> _Data lines_:

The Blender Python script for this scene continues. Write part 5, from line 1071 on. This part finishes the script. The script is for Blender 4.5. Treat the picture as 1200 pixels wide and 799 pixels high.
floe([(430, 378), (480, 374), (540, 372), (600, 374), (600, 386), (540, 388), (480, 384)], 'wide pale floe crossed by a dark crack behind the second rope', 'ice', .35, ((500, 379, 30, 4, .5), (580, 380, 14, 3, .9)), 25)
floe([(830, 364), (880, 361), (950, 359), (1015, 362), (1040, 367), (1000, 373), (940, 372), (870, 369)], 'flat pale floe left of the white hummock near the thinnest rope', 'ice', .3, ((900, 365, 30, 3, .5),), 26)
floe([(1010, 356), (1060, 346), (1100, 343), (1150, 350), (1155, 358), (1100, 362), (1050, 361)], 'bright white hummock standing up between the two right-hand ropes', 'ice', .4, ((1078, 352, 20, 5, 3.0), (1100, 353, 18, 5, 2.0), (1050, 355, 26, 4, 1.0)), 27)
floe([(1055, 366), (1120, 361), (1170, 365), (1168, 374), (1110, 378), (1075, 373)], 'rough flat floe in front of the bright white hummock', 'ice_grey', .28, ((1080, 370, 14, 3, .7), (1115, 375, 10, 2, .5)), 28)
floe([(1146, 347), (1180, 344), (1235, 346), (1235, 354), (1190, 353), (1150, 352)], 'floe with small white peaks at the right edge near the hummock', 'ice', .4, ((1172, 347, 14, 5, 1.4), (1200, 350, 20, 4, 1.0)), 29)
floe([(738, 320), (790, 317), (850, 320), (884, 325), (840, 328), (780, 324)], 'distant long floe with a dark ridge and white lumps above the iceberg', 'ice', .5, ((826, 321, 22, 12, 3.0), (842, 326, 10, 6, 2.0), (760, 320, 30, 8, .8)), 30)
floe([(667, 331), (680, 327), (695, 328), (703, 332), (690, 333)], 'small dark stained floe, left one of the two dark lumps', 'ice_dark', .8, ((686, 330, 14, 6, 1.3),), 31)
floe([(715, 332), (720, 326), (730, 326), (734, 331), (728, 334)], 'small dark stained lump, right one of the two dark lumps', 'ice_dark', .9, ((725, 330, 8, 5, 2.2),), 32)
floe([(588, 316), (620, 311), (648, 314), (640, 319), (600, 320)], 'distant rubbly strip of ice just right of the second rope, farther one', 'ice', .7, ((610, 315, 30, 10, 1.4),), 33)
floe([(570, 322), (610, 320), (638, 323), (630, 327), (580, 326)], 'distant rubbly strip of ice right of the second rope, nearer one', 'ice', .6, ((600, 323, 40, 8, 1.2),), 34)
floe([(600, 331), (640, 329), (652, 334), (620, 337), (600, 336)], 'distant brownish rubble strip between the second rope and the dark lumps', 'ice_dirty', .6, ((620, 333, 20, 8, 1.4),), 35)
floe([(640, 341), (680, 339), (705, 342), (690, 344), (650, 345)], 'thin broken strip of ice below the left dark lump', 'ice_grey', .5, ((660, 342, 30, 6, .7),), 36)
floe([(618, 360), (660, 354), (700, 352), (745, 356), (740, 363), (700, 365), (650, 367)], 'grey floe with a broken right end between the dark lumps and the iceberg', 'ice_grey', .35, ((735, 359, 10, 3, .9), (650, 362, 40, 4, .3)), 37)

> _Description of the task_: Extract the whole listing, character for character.

> _Right answer_:
The Blender Python script for this scene continues. Write part 5, from line 1071 on. This part finishes the script. The script is for Blender 4.5. Treat the picture as 1200 pixels wide and 799 pixels high.
floe([(430, 378), (480, 374), (540, 372), (600, 374), (600, 386), (540, 388), (480, 384)], 'wide pale floe crossed by a dark crack behind the second rope', 'ice', .35, ((500, 379, 30, 4, .5), (580, 380, 14, 3, .9)), 25)
floe([(830, 364), (880, 361), (950, 359), (1015, 362), (1040, 367), (1000, 373), (940, 372), (870, 369)], 'flat pale floe left of the white hummock near the thinnest rope', 'ice', .3, ((900, 365, 30, 3, .5),), 26)
floe([(1010, 356), (1060, 346), (1100, 343), (1150, 350), (1155, 358), (1100, 362), (1050, 361)], 'bright white hummock standing up between the two right-hand ropes', 'ice', .4, ((1078, 352, 20, 5, 3.0), (1100, 353, 18, 5, 2.0), (1050, 355, 26, 4, 1.0)), 27)
floe([(1055, 366), (1120, 361), (1170, 365), (1168, 374), (1110, 378), (1075, 373)], 'rough flat floe in front of the bright white hummock', 'ice_grey', .28, ((1080, 370, 14, 3, .7), (1115, 375, 10, 2, .5)), 28)
floe([(1146, 347), (1180, 344), (1235, 346), (1235, 354), (1190, 353), (1150, 352)], 'floe with small white peaks at the right edge near the hummock', 'ice', .4, ((1172, 347, 14, 5, 1.4), (1200, 350, 20, 4, 1.0)), 29)
floe([(738, 320), (790, 317), (850, 320), (884, 325), (840, 328), (780, 324)], 'distant long floe with a dark ridge and white lumps above the iceberg', 'ice', .5, ((826, 321, 22, 12, 3.0), (842, 326, 10, 6, 2.0), (760, 320, 30, 8, .8)), 30)
floe([(667, 331), (680, 327), (695, 328), (703, 332), (690, 333)], 'small dark stained floe, left one of the two dark lumps', 'ice_dark', .8, ((686, 330, 14, 6, 1.3),), 31)
floe([(715, 332), (720, 326), (730, 326), (734, 331), (728, 334)], 'small dark stained lump, right one of the two dark lumps', 'ice_dark', .9, ((725, 330, 8, 5, 2.2),), 32)
floe([(588, 316), (620, 311), (648, 314), (640, 319), (600, 320)], 'distant rubbly strip of ice just right of the second rope, farther one', 'ice', .7, ((610, 315, 30, 10, 1.4),), 33)
floe([(570, 322), (610, 320), (638, 323), (630, 327), (580, 326)], 'distant rubbly strip of ice right of the second rope, nearer one', 'ice', .6, ((600, 323, 40, 8, 1.2),), 34)
floe([(600, 331), (640, 329), (652, 334), (620, 337), (600, 336)], 'distant brownish rubble strip between the second rope and the dark lumps', 'ice_dirty', .6, ((620, 333, 20, 8, 1.4),), 35)
floe([(640, 341), (680, 339), (705, 342), (690, 344), (650, 345)], 'thin broken strip of ice below the left dark lump', 'ice_grey', .5, ((660, 342, 30, 6, .7),), 36)
floe([(618, 360), (660, 354), (700, 352), (745, 356), (740, 363), (700, 365), (650, 367)], 'grey floe with a broken right end between the dark lumps and the iceberg', 'ice_grey', .35, ((735, 359, 10, 3, .9), (650, 362, 40, 4, .3)), 37)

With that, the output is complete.